Adapun rombongan Aptisi terdiri dari Ketua Umum  M Budi Djatmiko, Dewan Penasehat Marzuki Alie, Dewan Pertimbangan Suharyadi, Wakil Ketua Umum Margianti, Wakil Ketua Bidang Akreditasi Eddy Yusuf,  dan Wakil Sekretaris Jenderal Zaharuddin.

Juga hadir  Sekjen Himpunan Perguruan Tinggi Kesehatan Indonesia (HPT)  Kes Indo Gunarmi,  Ketua Forum Rektor Indonesia  (FRI) Suyatno bersama tim, Ketua Umum Majelis Rektor Perguruan Tinggi Negeri Indonesia (MRPTNI) Herry Suhardiyanto bersama tim, Rektor ITB, Rektor UNS, Rektor Unhas dan lain-lain.

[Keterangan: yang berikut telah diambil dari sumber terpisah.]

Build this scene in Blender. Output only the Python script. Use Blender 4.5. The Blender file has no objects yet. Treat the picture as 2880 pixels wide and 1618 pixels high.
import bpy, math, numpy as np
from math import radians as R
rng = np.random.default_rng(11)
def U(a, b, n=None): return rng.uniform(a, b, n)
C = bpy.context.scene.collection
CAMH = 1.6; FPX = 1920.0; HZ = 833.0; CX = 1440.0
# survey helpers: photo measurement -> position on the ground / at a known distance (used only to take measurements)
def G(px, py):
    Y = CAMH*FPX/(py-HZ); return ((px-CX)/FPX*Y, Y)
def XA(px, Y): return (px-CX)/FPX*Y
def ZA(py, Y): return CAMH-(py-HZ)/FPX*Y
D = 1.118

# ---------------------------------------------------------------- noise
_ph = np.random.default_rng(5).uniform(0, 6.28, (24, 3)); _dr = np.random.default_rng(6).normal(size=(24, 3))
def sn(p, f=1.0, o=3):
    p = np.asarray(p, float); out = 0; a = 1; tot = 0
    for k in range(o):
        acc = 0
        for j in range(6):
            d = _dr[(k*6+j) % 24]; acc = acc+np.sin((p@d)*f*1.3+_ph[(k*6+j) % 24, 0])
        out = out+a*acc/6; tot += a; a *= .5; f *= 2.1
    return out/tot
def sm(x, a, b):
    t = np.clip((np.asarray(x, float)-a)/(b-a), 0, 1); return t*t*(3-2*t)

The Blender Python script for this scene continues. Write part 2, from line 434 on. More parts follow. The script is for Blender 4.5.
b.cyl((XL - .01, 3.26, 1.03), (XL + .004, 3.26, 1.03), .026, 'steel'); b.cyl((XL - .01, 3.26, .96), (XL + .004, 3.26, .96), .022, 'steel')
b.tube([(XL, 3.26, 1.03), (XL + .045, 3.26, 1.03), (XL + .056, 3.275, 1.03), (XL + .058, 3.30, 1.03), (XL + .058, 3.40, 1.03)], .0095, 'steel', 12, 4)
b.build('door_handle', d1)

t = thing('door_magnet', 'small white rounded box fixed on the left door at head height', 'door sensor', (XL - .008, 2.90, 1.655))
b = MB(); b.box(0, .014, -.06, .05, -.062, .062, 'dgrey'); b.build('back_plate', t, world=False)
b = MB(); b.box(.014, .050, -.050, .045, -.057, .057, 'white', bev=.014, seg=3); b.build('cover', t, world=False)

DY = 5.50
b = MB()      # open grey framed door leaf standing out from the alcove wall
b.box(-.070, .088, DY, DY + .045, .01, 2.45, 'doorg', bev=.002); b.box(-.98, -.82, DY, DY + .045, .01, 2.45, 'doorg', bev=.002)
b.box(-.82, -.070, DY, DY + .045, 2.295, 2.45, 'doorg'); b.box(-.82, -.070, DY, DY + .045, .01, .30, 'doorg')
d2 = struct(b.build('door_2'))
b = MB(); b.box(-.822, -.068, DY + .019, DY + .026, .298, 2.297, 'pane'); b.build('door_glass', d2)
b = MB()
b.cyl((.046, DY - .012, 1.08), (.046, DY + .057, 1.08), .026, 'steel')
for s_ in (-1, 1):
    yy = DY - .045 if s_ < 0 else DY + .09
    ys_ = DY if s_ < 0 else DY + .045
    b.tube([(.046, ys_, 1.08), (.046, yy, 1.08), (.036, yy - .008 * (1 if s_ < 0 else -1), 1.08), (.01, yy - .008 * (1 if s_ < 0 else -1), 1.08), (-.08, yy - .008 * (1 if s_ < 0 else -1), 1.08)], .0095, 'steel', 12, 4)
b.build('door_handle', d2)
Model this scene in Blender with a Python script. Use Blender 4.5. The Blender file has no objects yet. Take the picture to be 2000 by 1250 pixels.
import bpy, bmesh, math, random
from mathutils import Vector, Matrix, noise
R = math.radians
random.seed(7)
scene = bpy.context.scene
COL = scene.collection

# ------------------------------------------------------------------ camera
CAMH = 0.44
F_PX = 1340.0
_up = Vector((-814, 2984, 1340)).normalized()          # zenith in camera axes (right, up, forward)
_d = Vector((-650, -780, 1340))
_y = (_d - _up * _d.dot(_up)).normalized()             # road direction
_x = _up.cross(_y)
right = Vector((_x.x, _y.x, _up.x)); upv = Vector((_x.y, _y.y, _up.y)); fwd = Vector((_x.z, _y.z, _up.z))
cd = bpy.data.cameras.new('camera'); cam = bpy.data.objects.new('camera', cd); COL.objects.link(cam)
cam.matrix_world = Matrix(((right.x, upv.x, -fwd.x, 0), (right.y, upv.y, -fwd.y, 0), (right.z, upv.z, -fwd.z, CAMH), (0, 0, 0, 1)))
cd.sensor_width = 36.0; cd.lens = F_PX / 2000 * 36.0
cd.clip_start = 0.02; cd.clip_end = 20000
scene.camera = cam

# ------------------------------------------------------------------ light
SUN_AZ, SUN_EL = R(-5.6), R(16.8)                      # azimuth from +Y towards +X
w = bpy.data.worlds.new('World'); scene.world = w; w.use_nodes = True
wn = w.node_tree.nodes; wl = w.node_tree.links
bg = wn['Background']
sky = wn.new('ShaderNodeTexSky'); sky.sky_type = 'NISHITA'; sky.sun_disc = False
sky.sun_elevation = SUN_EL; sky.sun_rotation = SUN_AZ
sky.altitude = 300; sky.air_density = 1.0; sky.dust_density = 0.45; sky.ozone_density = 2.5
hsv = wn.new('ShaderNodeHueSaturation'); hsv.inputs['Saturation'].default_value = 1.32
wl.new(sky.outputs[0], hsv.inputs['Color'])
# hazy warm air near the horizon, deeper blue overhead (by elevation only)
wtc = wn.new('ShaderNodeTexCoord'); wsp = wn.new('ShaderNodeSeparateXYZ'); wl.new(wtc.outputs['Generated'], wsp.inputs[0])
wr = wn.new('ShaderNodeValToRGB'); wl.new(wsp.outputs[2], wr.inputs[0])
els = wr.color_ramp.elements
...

Sebelumnya, pada  Selasa (22/8), jam 11.30 Mensesneg Praktikno menghubungi Ketum Aptisi  M Budi Djatmiko yang  saat itu  sedang memberikan pembekalan HPT Kes Indo di Surabaya. Pratikno mengatakan,  Presiden Jokowi berkenan mengundang Ketua Umum Aptisi untuk berbicara tentang radikalisme di Indonesia dan kampus, dan masalah perguruan tinggi (PT). Kemudian disepakati waktunya, Rabu (23/8) pukul 14.30.

Siaran pers Aptisi  yang diterima Republika.co.id, Kamis (24/8) menyebutkan, pada diskusi tersebut, Presiden Jokowi menyampaikan enam hal. Pertama, presiden  menghimbau kepada pimpinan perguruan tinggi  untuk mewaspadai adanya radikaliseme dalam  kampus dan mengantisipasi gejalanya.

Kedua,  presiden berkeinginan semua perizinan di Indonesia dilaksanakan dengan sangat cepat dan akurat. Termasuk di dalamnya izin perguruan tinggi dan prodi, jika perlu dalam  hitungan jam.

Ketiga,  presiden berkeinginan melakukan perubahan paradigma berpikirdi perguruan tinggi. “Mosok  dari dulu sampai sekarang fakultas/prodi hanya itu-itu saja,  misalnya fakultas ekonomi, hukum dan lain-lain. Kenapa tidak dibuat fakultas atau prodi yang mengikuti tren dan kebutuhan masyarakat misal dibuat fakultas atau  prodi biotek, e-commerce, e-retail dan lain-lain,” kata presiden.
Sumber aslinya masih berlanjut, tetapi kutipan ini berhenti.